[Data items]
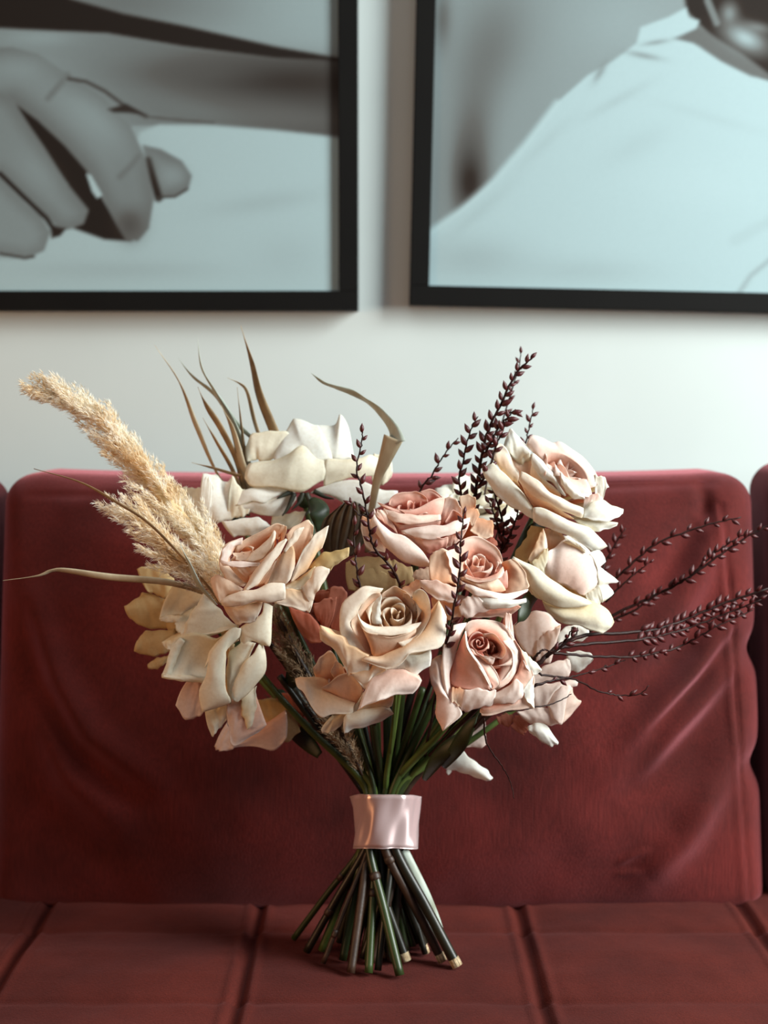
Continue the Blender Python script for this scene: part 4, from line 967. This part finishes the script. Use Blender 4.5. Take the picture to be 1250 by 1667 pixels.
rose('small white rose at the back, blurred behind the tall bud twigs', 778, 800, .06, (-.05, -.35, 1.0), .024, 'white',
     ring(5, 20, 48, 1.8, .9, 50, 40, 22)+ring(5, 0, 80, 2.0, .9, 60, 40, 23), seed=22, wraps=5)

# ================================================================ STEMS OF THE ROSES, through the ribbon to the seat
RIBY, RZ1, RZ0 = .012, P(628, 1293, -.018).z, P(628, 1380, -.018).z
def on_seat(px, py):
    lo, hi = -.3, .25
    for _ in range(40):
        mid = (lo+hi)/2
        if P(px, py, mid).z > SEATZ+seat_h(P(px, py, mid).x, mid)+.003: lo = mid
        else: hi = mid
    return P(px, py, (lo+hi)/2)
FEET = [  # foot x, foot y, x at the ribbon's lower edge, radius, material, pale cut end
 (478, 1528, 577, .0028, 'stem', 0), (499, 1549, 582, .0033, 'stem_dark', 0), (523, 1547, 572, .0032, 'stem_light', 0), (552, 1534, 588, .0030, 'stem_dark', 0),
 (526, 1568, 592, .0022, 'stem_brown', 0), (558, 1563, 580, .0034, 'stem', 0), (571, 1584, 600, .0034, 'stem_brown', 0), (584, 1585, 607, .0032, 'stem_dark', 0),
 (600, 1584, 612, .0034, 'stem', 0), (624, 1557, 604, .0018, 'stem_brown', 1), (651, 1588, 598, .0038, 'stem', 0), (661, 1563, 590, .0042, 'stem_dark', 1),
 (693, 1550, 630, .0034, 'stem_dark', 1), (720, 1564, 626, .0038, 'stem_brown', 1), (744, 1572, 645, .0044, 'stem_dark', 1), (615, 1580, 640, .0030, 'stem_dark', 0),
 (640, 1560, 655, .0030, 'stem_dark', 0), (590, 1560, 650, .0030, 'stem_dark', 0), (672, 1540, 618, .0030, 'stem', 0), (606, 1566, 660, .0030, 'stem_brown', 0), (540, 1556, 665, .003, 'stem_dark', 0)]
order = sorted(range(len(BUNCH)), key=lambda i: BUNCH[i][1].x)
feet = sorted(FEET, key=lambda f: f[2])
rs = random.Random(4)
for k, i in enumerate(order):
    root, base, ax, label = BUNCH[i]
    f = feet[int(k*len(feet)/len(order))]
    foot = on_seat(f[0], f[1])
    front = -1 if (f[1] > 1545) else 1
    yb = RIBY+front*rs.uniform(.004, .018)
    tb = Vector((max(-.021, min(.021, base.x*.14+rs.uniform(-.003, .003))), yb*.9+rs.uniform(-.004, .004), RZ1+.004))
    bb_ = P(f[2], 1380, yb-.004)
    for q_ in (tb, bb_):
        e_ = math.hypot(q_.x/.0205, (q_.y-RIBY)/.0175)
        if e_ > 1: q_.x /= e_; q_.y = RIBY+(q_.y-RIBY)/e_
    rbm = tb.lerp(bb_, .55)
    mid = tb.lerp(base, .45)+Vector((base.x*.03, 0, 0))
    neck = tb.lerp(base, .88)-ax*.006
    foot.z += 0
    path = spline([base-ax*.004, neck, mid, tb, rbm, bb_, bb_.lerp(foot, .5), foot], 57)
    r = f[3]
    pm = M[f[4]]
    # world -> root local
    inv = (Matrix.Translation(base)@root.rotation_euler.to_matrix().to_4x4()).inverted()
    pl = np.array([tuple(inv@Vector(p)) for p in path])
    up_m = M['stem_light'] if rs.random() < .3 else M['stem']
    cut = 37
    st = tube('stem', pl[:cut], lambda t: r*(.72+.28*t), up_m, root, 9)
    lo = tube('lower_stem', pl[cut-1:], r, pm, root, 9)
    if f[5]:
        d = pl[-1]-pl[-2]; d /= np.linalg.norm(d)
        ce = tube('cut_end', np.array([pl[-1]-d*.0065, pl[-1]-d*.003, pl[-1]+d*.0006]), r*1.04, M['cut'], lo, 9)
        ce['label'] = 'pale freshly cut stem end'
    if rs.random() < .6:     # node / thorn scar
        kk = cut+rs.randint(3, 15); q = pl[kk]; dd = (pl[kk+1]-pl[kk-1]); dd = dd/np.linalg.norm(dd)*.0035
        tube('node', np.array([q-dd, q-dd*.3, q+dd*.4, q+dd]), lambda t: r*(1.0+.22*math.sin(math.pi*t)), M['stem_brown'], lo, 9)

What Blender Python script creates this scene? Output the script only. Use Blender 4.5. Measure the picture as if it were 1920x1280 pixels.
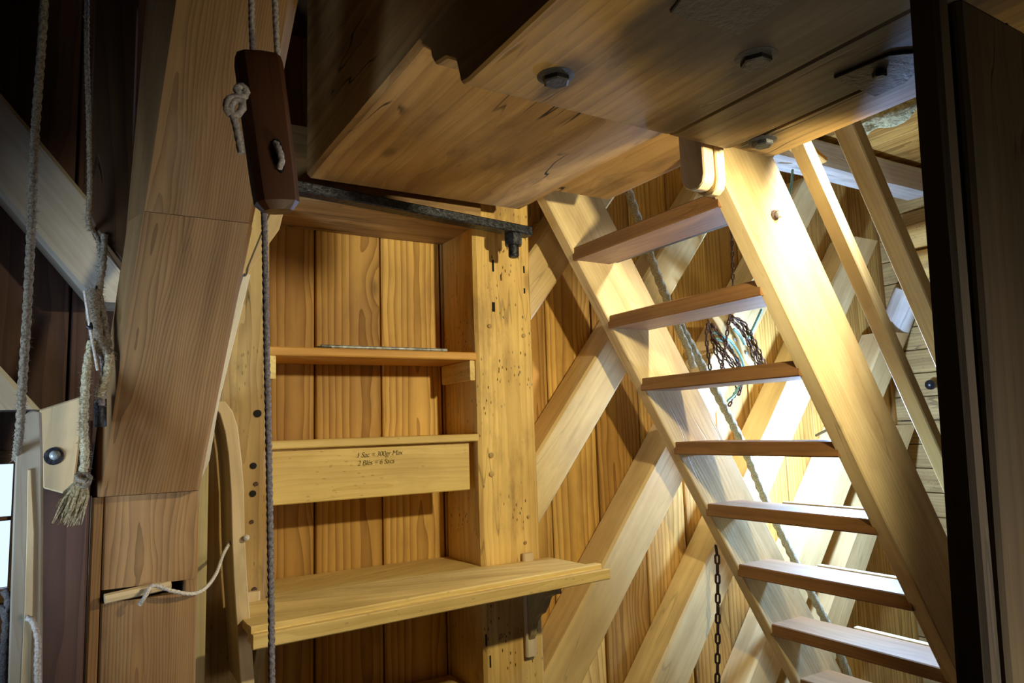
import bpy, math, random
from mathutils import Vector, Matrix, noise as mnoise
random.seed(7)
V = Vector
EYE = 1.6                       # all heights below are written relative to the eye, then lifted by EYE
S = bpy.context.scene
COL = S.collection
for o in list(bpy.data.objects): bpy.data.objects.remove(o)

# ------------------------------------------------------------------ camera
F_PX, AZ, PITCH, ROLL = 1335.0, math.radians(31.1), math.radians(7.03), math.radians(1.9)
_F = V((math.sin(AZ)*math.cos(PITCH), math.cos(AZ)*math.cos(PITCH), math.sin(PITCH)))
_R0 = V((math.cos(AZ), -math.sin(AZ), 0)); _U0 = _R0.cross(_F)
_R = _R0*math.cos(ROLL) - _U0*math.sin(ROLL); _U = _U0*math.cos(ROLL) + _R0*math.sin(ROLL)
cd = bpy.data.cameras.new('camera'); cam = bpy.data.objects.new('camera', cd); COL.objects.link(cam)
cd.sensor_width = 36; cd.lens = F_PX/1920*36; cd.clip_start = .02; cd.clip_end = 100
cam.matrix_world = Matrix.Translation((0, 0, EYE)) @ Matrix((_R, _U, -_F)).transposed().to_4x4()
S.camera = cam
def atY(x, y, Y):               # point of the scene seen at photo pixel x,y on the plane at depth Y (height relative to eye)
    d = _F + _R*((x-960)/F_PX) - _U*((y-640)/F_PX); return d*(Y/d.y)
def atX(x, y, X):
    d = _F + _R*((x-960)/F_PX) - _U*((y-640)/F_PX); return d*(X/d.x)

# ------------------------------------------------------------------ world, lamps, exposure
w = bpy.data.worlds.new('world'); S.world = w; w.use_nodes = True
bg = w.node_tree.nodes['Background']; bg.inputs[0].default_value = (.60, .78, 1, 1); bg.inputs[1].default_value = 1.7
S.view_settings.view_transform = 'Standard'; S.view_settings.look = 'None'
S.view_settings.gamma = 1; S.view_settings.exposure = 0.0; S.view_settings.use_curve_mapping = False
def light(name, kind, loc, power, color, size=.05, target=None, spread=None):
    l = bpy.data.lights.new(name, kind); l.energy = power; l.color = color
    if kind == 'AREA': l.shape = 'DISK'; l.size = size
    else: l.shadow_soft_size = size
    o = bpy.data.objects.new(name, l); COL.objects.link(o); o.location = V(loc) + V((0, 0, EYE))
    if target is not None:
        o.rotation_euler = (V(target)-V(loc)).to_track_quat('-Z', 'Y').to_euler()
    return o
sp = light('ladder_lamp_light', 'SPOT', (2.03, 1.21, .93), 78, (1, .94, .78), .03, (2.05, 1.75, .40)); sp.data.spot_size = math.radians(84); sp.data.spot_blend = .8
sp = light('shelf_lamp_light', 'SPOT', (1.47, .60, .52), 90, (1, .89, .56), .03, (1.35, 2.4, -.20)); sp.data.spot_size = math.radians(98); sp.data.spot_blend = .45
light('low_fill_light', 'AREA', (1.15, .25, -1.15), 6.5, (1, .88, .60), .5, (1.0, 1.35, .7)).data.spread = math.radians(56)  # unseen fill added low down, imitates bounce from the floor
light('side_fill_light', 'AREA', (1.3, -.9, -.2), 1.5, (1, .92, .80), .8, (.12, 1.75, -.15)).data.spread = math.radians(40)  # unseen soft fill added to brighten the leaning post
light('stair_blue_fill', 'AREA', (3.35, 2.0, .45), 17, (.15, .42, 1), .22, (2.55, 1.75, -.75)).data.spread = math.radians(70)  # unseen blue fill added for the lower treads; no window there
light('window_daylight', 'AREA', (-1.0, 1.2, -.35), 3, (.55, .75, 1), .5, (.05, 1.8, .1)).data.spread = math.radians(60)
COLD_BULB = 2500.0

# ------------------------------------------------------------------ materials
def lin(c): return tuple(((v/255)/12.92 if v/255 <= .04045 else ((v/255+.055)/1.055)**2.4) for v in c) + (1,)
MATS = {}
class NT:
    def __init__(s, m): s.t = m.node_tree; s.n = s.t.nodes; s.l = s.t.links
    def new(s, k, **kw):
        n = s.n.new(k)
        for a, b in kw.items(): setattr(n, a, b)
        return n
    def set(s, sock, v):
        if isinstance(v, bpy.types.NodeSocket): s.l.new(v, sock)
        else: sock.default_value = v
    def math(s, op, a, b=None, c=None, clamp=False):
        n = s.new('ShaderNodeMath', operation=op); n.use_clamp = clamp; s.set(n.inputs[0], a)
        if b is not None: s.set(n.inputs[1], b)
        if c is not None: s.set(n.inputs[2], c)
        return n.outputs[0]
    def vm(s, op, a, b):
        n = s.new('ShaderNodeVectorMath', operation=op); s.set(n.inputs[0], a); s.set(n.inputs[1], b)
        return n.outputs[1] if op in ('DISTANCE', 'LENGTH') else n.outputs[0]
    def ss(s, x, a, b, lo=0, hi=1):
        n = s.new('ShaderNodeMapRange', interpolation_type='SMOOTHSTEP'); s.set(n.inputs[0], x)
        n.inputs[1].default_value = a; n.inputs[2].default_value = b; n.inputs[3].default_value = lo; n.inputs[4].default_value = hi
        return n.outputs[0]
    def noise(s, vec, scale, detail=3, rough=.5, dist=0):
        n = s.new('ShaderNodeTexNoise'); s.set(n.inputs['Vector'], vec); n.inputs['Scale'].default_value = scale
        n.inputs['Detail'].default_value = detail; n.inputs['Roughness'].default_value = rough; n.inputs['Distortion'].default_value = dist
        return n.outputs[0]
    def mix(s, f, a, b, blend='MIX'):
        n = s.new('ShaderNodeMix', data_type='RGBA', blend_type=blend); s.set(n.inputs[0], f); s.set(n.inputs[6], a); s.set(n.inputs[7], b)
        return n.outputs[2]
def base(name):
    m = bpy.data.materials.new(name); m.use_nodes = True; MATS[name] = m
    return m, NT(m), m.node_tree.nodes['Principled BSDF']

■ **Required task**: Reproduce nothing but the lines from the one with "What Blender Python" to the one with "for o in list(bpy.data.objects): bpy.data.objects.remove(o)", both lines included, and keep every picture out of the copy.

■ **The reply**:
What Blender Python script creates this scene? Output the script only. Use Blender 4.5. Measure the picture as if it were 1920x1280 pixels.
import bpy, math, random
from mathutils import Vector, Matrix, noise as mnoise
random.seed(7)
V = Vector
EYE = 1.6                       # all heights below are written relative to the eye, then lifted by EYE
S = bpy.context.scene
COL = S.collection
for o in list(bpy.data.objects): bpy.data.objects.remove(o)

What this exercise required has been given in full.